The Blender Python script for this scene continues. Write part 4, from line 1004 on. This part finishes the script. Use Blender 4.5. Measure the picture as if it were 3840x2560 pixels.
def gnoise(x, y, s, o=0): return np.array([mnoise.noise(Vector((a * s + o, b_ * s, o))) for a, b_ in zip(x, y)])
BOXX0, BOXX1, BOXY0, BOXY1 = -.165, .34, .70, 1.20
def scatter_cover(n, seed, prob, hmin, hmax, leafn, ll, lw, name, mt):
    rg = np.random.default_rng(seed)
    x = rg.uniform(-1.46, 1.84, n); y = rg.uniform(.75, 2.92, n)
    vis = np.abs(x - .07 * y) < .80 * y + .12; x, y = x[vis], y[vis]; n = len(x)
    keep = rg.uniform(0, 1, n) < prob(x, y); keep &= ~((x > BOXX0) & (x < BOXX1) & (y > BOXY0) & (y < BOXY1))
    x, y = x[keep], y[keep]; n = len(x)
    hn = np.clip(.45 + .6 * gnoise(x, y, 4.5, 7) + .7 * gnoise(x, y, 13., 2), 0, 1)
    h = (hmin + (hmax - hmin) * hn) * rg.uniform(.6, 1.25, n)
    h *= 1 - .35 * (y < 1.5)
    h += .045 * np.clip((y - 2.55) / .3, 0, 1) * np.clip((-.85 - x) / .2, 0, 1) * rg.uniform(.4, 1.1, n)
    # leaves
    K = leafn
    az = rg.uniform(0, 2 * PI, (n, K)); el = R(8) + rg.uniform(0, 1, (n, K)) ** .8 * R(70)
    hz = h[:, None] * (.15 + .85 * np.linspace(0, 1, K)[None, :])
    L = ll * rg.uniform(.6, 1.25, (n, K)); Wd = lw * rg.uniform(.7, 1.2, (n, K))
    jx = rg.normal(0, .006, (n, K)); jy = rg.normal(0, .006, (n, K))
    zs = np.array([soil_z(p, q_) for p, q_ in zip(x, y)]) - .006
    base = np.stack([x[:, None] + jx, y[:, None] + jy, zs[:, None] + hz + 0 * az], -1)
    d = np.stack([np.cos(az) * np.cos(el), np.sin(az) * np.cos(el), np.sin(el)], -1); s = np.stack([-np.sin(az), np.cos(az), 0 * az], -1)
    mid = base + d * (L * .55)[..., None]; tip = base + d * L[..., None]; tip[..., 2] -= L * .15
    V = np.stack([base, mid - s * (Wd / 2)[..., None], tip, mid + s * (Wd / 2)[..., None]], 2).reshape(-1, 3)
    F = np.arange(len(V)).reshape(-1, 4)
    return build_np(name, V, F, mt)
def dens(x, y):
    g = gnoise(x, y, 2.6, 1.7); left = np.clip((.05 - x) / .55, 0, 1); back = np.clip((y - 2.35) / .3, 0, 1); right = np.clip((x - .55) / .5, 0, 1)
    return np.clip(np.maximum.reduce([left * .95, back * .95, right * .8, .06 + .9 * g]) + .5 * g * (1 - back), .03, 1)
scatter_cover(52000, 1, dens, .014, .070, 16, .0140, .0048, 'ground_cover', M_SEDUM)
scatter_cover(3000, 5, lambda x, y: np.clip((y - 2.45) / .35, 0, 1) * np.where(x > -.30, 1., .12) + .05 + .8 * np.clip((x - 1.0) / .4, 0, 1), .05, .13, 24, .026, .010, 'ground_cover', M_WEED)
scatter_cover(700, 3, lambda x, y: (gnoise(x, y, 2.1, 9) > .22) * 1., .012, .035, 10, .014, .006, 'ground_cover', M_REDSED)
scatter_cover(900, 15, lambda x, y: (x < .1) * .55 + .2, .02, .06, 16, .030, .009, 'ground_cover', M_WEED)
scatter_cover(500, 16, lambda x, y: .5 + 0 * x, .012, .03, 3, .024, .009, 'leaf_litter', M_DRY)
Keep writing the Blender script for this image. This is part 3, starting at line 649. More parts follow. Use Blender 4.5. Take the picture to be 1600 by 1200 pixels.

::::::::

**TASK DETAILS:**
Print the complete listing again, exactly as it stands.

**SOLUTION FOR THIS EXERCISE:**
The Blender Python script for this scene continues. Write part 4, from line 1004 on. This part finishes the script. Use Blender 4.5. Measure the picture as if it were 3840x2560 pixels.
def gnoise(x, y, s, o=0): return np.array([mnoise.noise(Vector((a * s + o, b_ * s, o))) for a, b_ in zip(x, y)])
BOXX0, BOXX1, BOXY0, BOXY1 = -.165, .34, .70, 1.20
def scatter_cover(n, seed, prob, hmin, hmax, leafn, ll, lw, name, mt):
    rg = np.random.default_rng(seed)
    x = rg.uniform(-1.46, 1.84, n); y = rg.uniform(.75, 2.92, n)
    vis = np.abs(x - .07 * y) < .80 * y + .12; x, y = x[vis], y[vis]; n = len(x)
    keep = rg.uniform(0, 1, n) < prob(x, y); keep &= ~((x > BOXX0) & (x < BOXX1) & (y > BOXY0) & (y < BOXY1))
    x, y = x[keep], y[keep]; n = len(x)
    hn = np.clip(.45 + .6 * gnoise(x, y, 4.5, 7) + .7 * gnoise(x, y, 13., 2), 0, 1)
    h = (hmin + (hmax - hmin) * hn) * rg.uniform(.6, 1.25, n)
    h *= 1 - .35 * (y < 1.5)
    h += .045 * np.clip((y - 2.55) / .3, 0, 1) * np.clip((-.85 - x) / .2, 0, 1) * rg.uniform(.4, 1.1, n)
    # leaves
    K = leafn
    az = rg.uniform(0, 2 * PI, (n, K)); el = R(8) + rg.uniform(0, 1, (n, K)) ** .8 * R(70)
    hz = h[:, None] * (.15 + .85 * np.linspace(0, 1, K)[None, :])
    L = ll * rg.uniform(.6, 1.25, (n, K)); Wd = lw * rg.uniform(.7, 1.2, (n, K))
    jx = rg.normal(0, .006, (n, K)); jy = rg.normal(0, .006, (n, K))
    zs = np.array([soil_z(p, q_) for p, q_ in zip(x, y)]) - .006
    base = np.stack([x[:, None] + jx, y[:, None] + jy, zs[:, None] + hz + 0 * az], -1)
    d = np.stack([np.cos(az) * np.cos(el), np.sin(az) * np.cos(el), np.sin(el)], -1); s = np.stack([-np.sin(az), np.cos(az), 0 * az], -1)
    mid = base + d * (L * .55)[..., None]; tip = base + d * L[..., None]; tip[..., 2] -= L * .15
    V = np.stack([base, mid - s * (Wd / 2)[..., None], tip, mid + s * (Wd / 2)[..., None]], 2).reshape(-1, 3)
    F = np.arange(len(V)).reshape(-1, 4)
    return build_np(name, V, F, mt)
def dens(x, y):
    g = gnoise(x, y, 2.6, 1.7); left = np.clip((.05 - x) / .55, 0, 1); back = np.clip((y - 2.35) / .3, 0, 1); right = np.clip((x - .55) / .5, 0, 1)
    return np.clip(np.maximum.reduce([left * .95, back * .95, right * .8, .06 + .9 * g]) + .5 * g * (1 - back), .03, 1)
scatter_cover(52000, 1, dens, .014, .070, 16, .0140, .0048, 'ground_cover', M_SEDUM)
scatter_cover(3000, 5, lambda x, y: np.clip((y - 2.45) / .35, 0, 1) * np.where(x > -.30, 1., .12) + .05 + .8 * np.clip((x - 1.0) / .4, 0, 1), .05, .13, 24, .026, .010, 'ground_cover', M_WEED)
scatter_cover(700, 3, lambda x, y: (gnoise(x, y, 2.1, 9) > .22) * 1., .012, .035, 10, .014, .006, 'ground_cover', M_REDSED)
scatter_cover(900, 15, lambda x, y: (x < .1) * .55 + .2, .02, .06, 16, .030, .009, 'ground_cover', M_WEED)
scatter_cover(500, 16, lambda x, y: .5 + 0 * x, .012, .03, 3, .024, .009, 'leaf_litter', M_DRY)
Keep writing the Blender script for this image. This is part 3, starting at line 649. More parts follow. Use Blender 4.5. Take the picture to be 1600 by 1200 pixels.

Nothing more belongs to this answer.